_What you should do:_ Every line that holds "whitewarm" should be shown.

_Material provided:_
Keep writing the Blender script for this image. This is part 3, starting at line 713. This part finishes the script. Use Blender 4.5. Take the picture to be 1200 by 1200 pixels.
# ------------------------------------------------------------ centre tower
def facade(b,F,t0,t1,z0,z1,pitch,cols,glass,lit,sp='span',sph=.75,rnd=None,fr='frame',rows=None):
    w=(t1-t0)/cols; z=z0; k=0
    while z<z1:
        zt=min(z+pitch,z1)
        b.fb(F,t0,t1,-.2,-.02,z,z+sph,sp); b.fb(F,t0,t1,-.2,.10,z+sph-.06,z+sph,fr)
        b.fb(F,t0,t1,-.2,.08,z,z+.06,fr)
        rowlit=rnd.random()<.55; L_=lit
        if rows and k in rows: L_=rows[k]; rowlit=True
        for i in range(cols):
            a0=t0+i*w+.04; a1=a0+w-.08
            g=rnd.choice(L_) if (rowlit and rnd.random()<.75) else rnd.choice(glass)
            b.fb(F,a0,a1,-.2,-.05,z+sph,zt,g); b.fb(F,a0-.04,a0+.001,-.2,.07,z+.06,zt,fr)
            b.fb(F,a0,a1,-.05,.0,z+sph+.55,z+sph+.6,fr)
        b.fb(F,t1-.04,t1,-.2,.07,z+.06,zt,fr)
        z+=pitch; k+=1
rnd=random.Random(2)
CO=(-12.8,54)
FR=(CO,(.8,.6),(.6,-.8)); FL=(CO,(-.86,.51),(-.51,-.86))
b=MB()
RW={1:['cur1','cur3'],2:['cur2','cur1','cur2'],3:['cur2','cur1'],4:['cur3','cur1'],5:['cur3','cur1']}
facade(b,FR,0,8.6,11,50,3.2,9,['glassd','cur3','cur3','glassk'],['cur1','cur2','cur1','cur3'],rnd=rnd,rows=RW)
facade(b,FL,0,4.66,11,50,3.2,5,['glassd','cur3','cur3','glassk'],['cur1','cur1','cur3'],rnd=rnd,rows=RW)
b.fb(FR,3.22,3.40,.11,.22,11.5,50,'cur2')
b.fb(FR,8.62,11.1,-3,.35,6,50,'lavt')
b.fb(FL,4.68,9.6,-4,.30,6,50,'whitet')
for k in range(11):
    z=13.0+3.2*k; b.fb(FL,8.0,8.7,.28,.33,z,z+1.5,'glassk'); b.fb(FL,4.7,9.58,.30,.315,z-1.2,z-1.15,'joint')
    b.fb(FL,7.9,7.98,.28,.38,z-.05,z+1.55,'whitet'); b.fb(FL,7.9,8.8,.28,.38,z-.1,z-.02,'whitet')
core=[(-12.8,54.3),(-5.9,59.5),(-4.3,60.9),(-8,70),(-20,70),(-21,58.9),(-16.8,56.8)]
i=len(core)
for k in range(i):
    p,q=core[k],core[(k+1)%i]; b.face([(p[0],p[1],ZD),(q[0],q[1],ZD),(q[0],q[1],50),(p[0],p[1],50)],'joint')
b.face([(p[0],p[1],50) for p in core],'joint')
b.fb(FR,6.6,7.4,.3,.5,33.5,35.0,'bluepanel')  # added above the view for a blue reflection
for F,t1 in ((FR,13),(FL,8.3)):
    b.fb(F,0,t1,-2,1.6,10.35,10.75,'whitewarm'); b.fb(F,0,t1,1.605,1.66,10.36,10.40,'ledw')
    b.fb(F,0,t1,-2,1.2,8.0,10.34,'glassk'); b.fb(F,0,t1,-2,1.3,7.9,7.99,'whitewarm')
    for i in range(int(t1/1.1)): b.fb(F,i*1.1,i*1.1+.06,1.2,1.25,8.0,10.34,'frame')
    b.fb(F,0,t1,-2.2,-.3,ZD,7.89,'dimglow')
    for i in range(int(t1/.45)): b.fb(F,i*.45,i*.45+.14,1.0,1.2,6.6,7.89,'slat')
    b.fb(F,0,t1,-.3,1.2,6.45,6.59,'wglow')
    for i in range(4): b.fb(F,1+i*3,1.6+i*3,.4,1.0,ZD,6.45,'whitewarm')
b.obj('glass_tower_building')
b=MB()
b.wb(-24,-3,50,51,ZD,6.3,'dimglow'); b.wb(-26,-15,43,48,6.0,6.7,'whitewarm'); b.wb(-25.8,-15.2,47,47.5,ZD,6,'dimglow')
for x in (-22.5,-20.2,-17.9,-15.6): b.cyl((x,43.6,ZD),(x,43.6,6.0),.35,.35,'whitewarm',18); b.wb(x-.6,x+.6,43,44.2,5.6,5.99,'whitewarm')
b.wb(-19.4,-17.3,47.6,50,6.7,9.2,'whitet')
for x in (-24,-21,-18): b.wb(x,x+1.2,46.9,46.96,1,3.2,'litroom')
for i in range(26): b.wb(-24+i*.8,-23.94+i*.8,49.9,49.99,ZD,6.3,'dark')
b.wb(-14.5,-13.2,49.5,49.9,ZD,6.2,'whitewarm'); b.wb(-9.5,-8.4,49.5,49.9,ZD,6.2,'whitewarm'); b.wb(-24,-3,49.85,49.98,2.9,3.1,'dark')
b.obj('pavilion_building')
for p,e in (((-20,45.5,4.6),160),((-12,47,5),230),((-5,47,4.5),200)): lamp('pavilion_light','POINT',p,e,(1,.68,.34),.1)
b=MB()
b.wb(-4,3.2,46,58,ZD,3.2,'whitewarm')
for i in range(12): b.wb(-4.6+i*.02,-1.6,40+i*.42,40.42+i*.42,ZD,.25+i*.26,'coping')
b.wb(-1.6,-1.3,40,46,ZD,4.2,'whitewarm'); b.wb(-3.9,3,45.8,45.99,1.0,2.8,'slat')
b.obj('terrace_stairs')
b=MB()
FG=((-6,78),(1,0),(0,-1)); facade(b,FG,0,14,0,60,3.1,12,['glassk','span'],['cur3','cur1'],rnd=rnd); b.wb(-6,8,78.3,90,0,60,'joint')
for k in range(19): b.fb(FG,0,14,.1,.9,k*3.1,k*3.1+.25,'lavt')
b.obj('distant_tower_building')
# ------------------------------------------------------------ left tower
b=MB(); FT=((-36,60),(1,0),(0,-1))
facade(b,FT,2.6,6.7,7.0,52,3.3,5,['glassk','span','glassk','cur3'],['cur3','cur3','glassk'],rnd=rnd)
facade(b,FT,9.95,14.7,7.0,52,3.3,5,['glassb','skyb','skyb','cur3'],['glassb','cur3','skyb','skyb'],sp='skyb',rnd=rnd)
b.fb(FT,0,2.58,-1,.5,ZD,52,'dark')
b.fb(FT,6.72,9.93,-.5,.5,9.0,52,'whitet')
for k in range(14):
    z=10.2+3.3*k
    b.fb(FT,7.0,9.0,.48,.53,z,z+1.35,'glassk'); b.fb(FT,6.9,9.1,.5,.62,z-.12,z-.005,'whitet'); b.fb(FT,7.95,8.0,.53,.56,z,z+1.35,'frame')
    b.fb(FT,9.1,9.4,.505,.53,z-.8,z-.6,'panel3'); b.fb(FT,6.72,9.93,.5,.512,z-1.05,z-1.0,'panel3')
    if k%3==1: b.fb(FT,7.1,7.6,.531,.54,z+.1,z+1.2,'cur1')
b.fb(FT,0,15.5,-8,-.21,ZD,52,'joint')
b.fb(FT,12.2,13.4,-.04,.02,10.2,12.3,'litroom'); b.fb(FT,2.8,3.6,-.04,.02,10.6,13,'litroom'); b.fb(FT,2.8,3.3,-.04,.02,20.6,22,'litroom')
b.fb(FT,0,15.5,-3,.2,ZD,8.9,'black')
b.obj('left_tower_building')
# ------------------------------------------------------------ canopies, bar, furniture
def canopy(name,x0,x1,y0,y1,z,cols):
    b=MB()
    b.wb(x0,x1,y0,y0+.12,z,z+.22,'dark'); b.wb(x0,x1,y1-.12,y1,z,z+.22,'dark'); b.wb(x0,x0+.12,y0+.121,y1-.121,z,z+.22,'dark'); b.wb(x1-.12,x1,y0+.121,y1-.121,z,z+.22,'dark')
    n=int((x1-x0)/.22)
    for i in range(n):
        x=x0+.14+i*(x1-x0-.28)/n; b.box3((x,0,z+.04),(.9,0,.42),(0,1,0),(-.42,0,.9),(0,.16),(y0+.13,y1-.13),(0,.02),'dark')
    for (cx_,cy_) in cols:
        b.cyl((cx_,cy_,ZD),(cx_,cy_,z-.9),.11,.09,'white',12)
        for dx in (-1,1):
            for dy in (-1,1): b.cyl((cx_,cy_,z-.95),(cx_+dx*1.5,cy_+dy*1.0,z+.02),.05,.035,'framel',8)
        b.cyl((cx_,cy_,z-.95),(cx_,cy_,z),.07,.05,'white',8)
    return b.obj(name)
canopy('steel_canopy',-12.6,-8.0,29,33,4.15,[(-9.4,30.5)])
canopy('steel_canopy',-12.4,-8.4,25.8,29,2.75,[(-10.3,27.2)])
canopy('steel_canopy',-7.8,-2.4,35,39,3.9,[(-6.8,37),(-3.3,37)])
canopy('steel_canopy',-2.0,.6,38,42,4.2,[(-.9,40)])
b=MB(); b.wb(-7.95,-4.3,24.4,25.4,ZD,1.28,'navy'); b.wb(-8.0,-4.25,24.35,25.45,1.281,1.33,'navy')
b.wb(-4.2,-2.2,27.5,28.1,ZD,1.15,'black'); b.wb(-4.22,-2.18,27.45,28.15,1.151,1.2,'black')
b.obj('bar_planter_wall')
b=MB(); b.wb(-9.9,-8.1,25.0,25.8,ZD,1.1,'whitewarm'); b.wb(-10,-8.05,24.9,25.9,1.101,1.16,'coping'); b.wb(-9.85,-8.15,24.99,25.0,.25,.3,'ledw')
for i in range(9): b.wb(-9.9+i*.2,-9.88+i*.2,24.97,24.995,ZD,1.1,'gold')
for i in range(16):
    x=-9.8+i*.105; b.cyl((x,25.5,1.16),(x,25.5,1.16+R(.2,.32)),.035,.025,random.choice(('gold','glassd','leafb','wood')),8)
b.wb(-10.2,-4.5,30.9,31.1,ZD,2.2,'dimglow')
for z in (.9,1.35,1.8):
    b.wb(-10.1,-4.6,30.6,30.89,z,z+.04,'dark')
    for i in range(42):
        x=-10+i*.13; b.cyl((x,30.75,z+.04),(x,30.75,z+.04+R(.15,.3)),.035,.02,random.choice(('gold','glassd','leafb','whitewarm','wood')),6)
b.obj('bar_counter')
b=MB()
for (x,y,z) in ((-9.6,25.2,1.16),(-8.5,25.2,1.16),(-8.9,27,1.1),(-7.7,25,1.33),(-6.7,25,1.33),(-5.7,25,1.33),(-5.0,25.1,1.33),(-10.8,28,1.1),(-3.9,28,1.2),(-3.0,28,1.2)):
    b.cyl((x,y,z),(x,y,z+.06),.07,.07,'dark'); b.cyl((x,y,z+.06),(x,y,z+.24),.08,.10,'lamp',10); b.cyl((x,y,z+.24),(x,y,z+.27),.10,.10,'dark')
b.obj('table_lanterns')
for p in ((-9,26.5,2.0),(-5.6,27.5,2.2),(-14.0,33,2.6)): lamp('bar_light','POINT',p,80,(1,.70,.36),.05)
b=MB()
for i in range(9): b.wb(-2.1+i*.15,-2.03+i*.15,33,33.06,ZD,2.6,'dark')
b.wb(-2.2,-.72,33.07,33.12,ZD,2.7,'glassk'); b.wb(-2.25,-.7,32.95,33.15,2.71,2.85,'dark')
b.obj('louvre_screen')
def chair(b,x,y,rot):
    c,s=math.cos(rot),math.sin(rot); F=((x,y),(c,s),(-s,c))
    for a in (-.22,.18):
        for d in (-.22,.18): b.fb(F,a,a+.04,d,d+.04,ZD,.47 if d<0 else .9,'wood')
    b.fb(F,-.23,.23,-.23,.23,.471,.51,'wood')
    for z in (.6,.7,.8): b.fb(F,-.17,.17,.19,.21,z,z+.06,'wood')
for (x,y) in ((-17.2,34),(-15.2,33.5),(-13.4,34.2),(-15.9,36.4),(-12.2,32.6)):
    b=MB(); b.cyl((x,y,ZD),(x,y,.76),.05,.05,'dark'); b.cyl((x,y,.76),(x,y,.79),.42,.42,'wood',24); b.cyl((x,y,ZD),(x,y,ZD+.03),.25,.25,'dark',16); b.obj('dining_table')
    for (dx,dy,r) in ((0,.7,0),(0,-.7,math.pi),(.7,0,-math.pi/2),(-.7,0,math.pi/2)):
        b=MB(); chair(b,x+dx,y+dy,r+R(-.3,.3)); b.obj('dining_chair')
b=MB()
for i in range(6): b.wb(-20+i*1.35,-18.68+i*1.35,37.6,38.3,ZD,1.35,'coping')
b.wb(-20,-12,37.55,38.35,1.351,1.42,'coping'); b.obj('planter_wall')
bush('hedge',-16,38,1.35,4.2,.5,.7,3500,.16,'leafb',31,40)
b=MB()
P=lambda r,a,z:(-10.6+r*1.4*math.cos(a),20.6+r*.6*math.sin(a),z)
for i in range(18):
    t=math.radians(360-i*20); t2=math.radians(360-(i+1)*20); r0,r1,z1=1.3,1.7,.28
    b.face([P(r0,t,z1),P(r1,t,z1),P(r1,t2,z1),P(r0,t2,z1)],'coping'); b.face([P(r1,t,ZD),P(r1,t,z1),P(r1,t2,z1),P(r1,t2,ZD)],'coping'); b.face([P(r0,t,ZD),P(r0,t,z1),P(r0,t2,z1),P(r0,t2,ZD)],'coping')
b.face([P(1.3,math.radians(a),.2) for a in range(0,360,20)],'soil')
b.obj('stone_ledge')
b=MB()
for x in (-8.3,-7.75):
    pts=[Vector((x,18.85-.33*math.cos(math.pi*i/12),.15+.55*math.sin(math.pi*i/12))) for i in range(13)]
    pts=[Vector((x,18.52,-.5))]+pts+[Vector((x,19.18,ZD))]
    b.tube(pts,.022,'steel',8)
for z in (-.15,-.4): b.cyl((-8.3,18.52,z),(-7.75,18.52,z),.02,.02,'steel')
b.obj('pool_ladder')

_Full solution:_
    b.fb(F,0,t1,-2,1.6,10.35,10.75,'whitewarm'); b.fb(F,0,t1,1.605,1.66,10.36,10.40,'ledw')
    b.fb(F,0,t1,-2,1.2,8.0,10.34,'glassk'); b.fb(F,0,t1,-2,1.3,7.9,7.99,'whitewarm')
    for i in range(4): b.fb(F,1+i*3,1.6+i*3,.4,1.0,ZD,6.45,'whitewarm')
b.wb(-24,-3,50,51,ZD,6.3,'dimglow'); b.wb(-26,-15,43,48,6.0,6.7,'whitewarm'); b.wb(-25.8,-15.2,47,47.5,ZD,6,'dimglow')
for x in (-22.5,-20.2,-17.9,-15.6): b.cyl((x,43.6,ZD),(x,43.6,6.0),.35,.35,'whitewarm',18); b.wb(x-.6,x+.6,43,44.2,5.6,5.99,'whitewarm')
b.wb(-14.5,-13.2,49.5,49.9,ZD,6.2,'whitewarm'); b.wb(-9.5,-8.4,49.5,49.9,ZD,6.2,'whitewarm'); b.wb(-24,-3,49.85,49.98,2.9,3.1,'dark')
b.wb(-4,3.2,46,58,ZD,3.2,'whitewarm')
b.wb(-1.6,-1.3,40,46,ZD,4.2,'whitewarm'); b.wb(-3.9,3,45.8,45.99,1.0,2.8,'slat')
b=MB(); b.wb(-9.9,-8.1,25.0,25.8,ZD,1.1,'whitewarm'); b.wb(-10,-8.05,24.9,25.9,1.101,1.16,'coping'); b.wb(-9.85,-8.15,24.99,25.0,.25,.3,'ledw')
        x=-10+i*.13; b.cyl((x,30.75,z+.04),(x,30.75,z+.04+R(.15,.3)),.035,.02,random.choice(('gold','glassd','leafb','whitewarm','wood')),6)